:: INFORMATION SUPPLIED ::

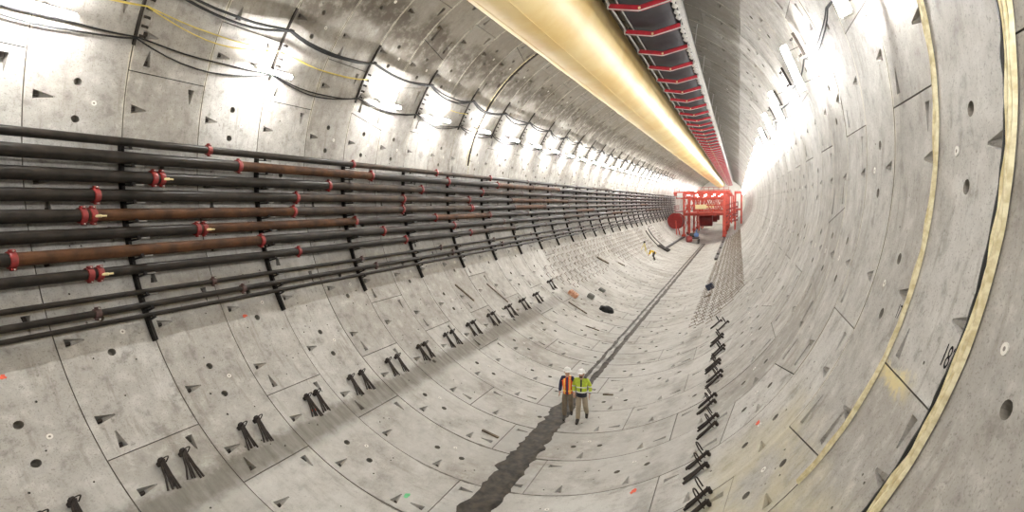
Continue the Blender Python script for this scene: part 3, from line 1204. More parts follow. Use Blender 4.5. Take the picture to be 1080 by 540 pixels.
# ------------------------------------------------------------------ rebar bundles
def make_bundle(s, seed, label, group):
    """s = +1: local +x runs down the slope, -1: local -x does. local z points into the tunnel"""
    rng = random.Random(seed)
    t = thing('rebar_bundle', (0, 0, 0), label, 'rebar bundle', group)
    nb = 5
    spread = rng.uniform(.10, .2) if s > 0 else rng.uniform(.05, .085)
    kz = 1.0 if s > 0 else .62
    for i in range(nb):
        f = (i / (nb - 1) - .5) * 2
        mb = MB()
        yb = spread * f + rng.uniform(-.03, .03) - .02
        L = (.62 if s > 0 else .56) + rng.uniform(-.06, .05)
        mb.tube([(-.06 * s, .03 * f, .13 * kz), (0, .03 * f, .15 * kz), (.05 * s, .03 * f + .1 * yb, .135 * kz), (.32 * s, yb * .55, .085 * kz), (L * s, yb, .03)], 0.019 if s > 0 else .027, 6)
        adopt(t, mb.build('bar', M['rebar'], t))
    hy, ln, w, hx = (.03, .29, .065, 0.0) if s > 0 else (.04, .36, .10, -.06)
    mb = MB()
    pts = [(hx + .02 * s, hy - w, .04), (hx, hy - w, ln - w)]
    pts += [(hx - .01 * s, hy - w * cos(pi * a / 6), ln - w + w * sin(pi * a / 6)) for a in range(1, 6)]
    pts += [(hx, hy + w, ln - w), (hx + .02 * s, hy + w, ln * .35)]
    mb.tube(pts, .014 if s > 0 else .016, 6)
    adopt(t, mb.build('loop', M['rebar'], t))
    mb = MB()
    k = 1.0 if s > 0 else .75
    mb.tube([(-.045 * s * k, 0, .13 * k), (-.02 * s * k, .055 * k, .15 * k), (.03 * s * k, .05 * k, .12 * k), (.045 * s * k, -.01, .10 * k), (.02 * s * k, -.06 * k, .13 * k), (-.03 * s * k, -.05 * k, .16 * k)], .024 * k, 6, closed=True)
    mb.frame((-.02 * s, 0, .055 * k), (1, 0, 0), (0, 1, 0), (0, 0, 1), (.055 * k, .055 * k, .055 * k), 0, .02)
    if s > 0:
        mb.frame((-.05 * s, 0, .13), (1, 0, 0), (0, 1, 0), (0, 0, 1), (.05, .05, .05), 0, .02)
    adopt(t, mb.build('tie_knot', M['rebar'], t))
    return t


LB = [(4.9, 5.4), (7.04, 7.52), (9.01, 9.47), (11.17, 11.53), (13.01, 13.53), (14.95, 15.5), (16.91, 17.33), (18.92, 19.48), (20.95, 21.45), (23.1, 23.6),
      (25.2, 25.7), (27.2, 27.7), (29.4, 29.9), (32.9, 33.4)]
protoL = {}
for i, pr in enumerate(LB):
    for q, y in enumerate(pr):
        th = 228.0 if i < 13 else 224.9
        v = (i * 2 + q) % 3
        lab = f"{'nearer' if q == 0 else 'further'} rebar bundle of the {nth(i + 1)} pair up the left slope, from the near end"
        loc = cp(th, y, R - .005)
        if v not in protoL:
            b = make_bundle(1, 30 + v, lab, 'rebar bundles on the left slope')
            b.location = loc
            b.rotation_euler = phi(th)
            protoL[v] = b
        else:
            dup(protoL[v], loc, lab, rot=phi(th))
RB = [(9.7, 10.15), (11.35, 11.9), (13.4, 13.95), (15.2, 15.75), (17.3, 17.8), (19.0, 19.4), (20.6, 21.1), (22.8, 23.3), (25.1, 26.6)]
protoR = {}
for i, pr in enumerate(RB):
    for q, y in enumerate(pr):
        th = -48.2 if i % 2 == 0 else -49.2
        if i == 8:
            th = -47.5 if q == 0 else -50.5
        v = (i * 2 + q) % 3
        lab = f"{'nearer' if q == 0 else 'further'} rebar bundle of the {nth(i + 1)} pair up the right slope, from the near end"
        loc = cp(th, y, R - .005)
        if v not in protoR:
            b = make_bundle(-1, 60 + v, lab, 'rebar bundles on the right slope')
            b.location = loc
            b.rotation_euler = phi(th)
            protoR[v] = b
        else:
            dup(protoR[v], loc, lab, rot=phi(th))


def hook_mb(s, mb, th=None, y=None):
    """one hooked starter bar, local unless th and y place it"""
    w, h = (.085, .30) if s < 0 else (.075, .20)
    fl = 1.0 if s < 0 else .6
    loop = [(.02 * s, -w, .0), (0, -w, h - w)] + [(0, -w * cos(pi * a / 4), h - w + w * sin(pi * a / 4)) for a in range(1, 4)] + [(0, w, h - w), (.02 * s, w, .12)]
    foot = [(0, -w, .045), (.2 * s * fl, -w * .6, .04), (.42 * s * fl, -w * .2, .025)]
    for pts, r in ((loop, .012), (foot, .015)):
        if th is not None:
            c, tg, inn = cp(th, y, R - .004), tang(th), inward(th)
            pts = [c + tg * p[0] + Vector((0, p[1], 0)) + inn * p[2] for p in pts]
        mb.tube(pts, r, 5)


def hook_field(rows, y_starts, y_ind, y_end, s, step, side, group, mat):
    proto = None
    rest = MB()
    rng = random.Random(3)
    for r_, th in enumerate(rows):
        y = y_starts[r_]
        i = 0
        while y < y_end:
            i += 1
            yy = y + rng.uniform(-.12, .12)
            tt = th + rng.uniform(-.25, .25)
            if (s > 0 and 76.0 < yy < 83.4) or (s < 0 and r_ == 0 and yy > 64):
                y += step
                continue
            if s > 0 and 46.8 < yy < 53.2 and 220.5 < tt < 237:
                y += step
                continue
            if y < y_ind:
                lab = f'{nth(i)} hooked rebar in the {nth(r_ + 1)} row up the {side} slope, from the near end'
                if proto is None:
                    mb = MB()
                    hook_mb(s, mb)
                    proto = mb.build('rebar_hook', mat)
                    tag(proto, lab, 'rebar hook', group)
                    proto.location = cp(tt, yy, R - .004)
                    proto.rotation_euler = phi(tt)
                else:
                    c = proto.copy()
                    COL.objects.link(c)
                    c.location = cp(tt, yy, R - .004)
                    c.rotation_euler = phi(tt)
                    c['label'] = lab
            else:
                hook_mb(s, rest, tt, yy)
            y += step
    tag(rest.build('rebar_hook', mat, origin=cp(rows[len(rows) // 2], y_ind, R)), f'distant mass of hooked rebars further up the {side} slope', 'rebar hooks', group, 'stuff')


hook_field([-62, -58.6, -55, -51.8, -48.8, -46.0, -43.0, -40.4], [29.8, 29.3, 28.6, 29.6, 30.4, 30.4, 31.4, 32.0], 50.5, 102, -1, .99, 'right', 'hooked rebars on the right slope', M['rebar_far'])
hook_field([231.5, 227.6, 224, 220.4, 216.8, 213.2, 209.6], [36.5, 35.2, 33.8, 34.0, 34.4, 36, 38], 54.0, 88, 1, 1.1, 'left', 'hooked rebars on the left slope', M['rebar_far'])

# ------------------------------------------------------------------ gutter mud
def gutter():
    mb = MB()
    rng = random.Random(2)
    rows = []
    y = 2.0
    while y < 104:
        w = .40 if y < 17 else max(.30, .40 - (y - 17) * .05)
        nz = lambda q, f: noise.noise(Vector((y * f, q, 0)))
        a = -w * (1 + .28 * nz(1, .9) + .22 * nz(3, 2.8)) - (.3 * max(0, nz(9, 1.3)) + .12 * nz(11, 4.5) if y < 22 else 0)
        b = w * (1 + .25 * nz(5, .9) + .22 * nz(7, 2.8)) + (.10 * nz(13, 4.2) if y < 22 else 0)
        m = 8
        row = []
        for i in range(m + 1):
            x = a + (b - a) * i / m
            z = AX - sqrt(R * R - x * x)
            e = 1 if 0 < i < m else 0
            h = .022 + .05 * noise.noise(Vector((x * 4, y * 2.2, 3))) + (.02 if i in (1, m - 1) else 0)
            row.append(Vector((x, y, z + (max(.012, h) if e else -.004))))
        rows.append(row)
        y += .16 if y < 30 else .5
    m = len(rows[0])
    for r_ in rows:
        mb.v += r_
    for i in range(len(rows) - 1):
        for q in range(m - 1):
            mb.f.append((i * m + q, i * m + q + 1, (i + 1) * m + q + 1, (i + 1) * m + q))
            mb.m.append(0)
    tag(mb.build('mud', M['mud'], origin=(0, 2, 0), angle=80), 'dark wet mud filling the gutter along the tunnel bottom', 'mud', kind='stuff')
    mb = MB()
    rows = []
    y = 19.5
    while y < 102:
        wob = .06 * noise.noise(Vector((y * .7, 40, 0)))
        w = (.09 + .08 * noise.noise(Vector((y * 1.1, 50, 0)))) * min(1, (y - 19.3) / 2)
        rows.append([Vector((wob + w * f, y, .075 - .012 * abs(f))) for f in (-1, -.5, 0, .5, 1)])
        y += .5
    for r_ in rows:
        mb.v += r_
    for i in range(len(rows) - 1):
        for q in range(4):
            mb.f.append((i * 5 + q, i * 5 + q + 1, (i + 1) * 5 + q + 1, (i + 1) * 5 + q))
            mb.m.append(0)
    tag(mb.build('water_trickle', M['water'], origin=(0, 19.5, .07), angle=80), 'milky water trickling down the middle of the muddy gutter', 'water', kind='stuff')


gutter()

# ------------------------------------------------------------------ loose things on the invert
def floor_at(x):
    return AX - sqrt(R * R - x * x)


def plank(name, pA, pB, w, h, mat, label, cat):
    """pA, pB: (theta, y) of its ends"""
    a, b = cp(pA[0], pA[1], R - .012), cp(pB[0], pB[1], R - .012)
    # rest across the curve: lift so the middle of the chord clears the lining
    mid = (a + b) / 2
    thm = (pA[0] + pB[0]) / 2
    inn = inward(thm)
    a, b = a + inn * h / 2, b + inn * h / 2
    mb = MB()
    mb.bar(a, b, w, h, up=inn, bev=.01)
    return tag(mb.build(name, mat, origin=mid), label, cat)


plank('timber_plank', (238.5, 32.7), (248.5, 32.45), .10, .07, M['wood'], 'old timber plank on the left slope below the reddish crate', 'plank')
plank('timber_plank', (222.2, 47.5), (228.8, 48.9), .22, .10, M['wood'], 'dark thick plank high on the left slope below the pipes', 'plank')
plank('timber_plank', (231.5, 52), (236, 52.6), .14, .07, M['wood'], 'thin dark plank on the left slope, further than the thick one', 'plank')
plank('timber_plank', (297.3, 38.8), (300.8, 38.65), .16, .06, M['wood'], 'short timber offcut on the floor beside the black bin lid', 'plank')
plank('timber_plank', (212.8, 22.4), (220.5, 23.1), .08, .06, M['wood'], 'thin batten on the left slope under the pipe racks', 'plank')
plank('timber_plank', (216, 25.4), (226, 26.1), .07, .05, M['wood'], 'long thin batten leaning down the left slope behind the rebar pairs', 'plank')
plank('timber_plank', (262.0, 14.9), (257.5, 15.0), .09, .05, M['wood'], 'dark batten left of the mud beside the walking men', 'plank')
plank('timber_plank', (277.5, 19.9), (280.5, 19.8), .08, .05, M['wood'], 'short dark batten on the floor right of the walking men', 'plank')
plank('timber_plank', (253, 30), (259, 29.9), .08, .05, M['wood'], 'short dark batten left of the far gutter', 'plank')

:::

For each line above that contains the word "from", copy that line.

# CORRECT ANSWER
Continue the Blender Python script for this scene: part 3, from line 1204. More parts follow. Use Blender 4.5. Take the picture to be 1080 by 540 pixels.
        lab = f"{'nearer' if q == 0 else 'further'} rebar bundle of the {nth(i + 1)} pair up the left slope, from the near end"
        lab = f"{'nearer' if q == 0 else 'further'} rebar bundle of the {nth(i + 1)} pair up the right slope, from the near end"
                lab = f'{nth(i)} hooked rebar in the {nth(r_ + 1)} row up the {side} slope, from the near end'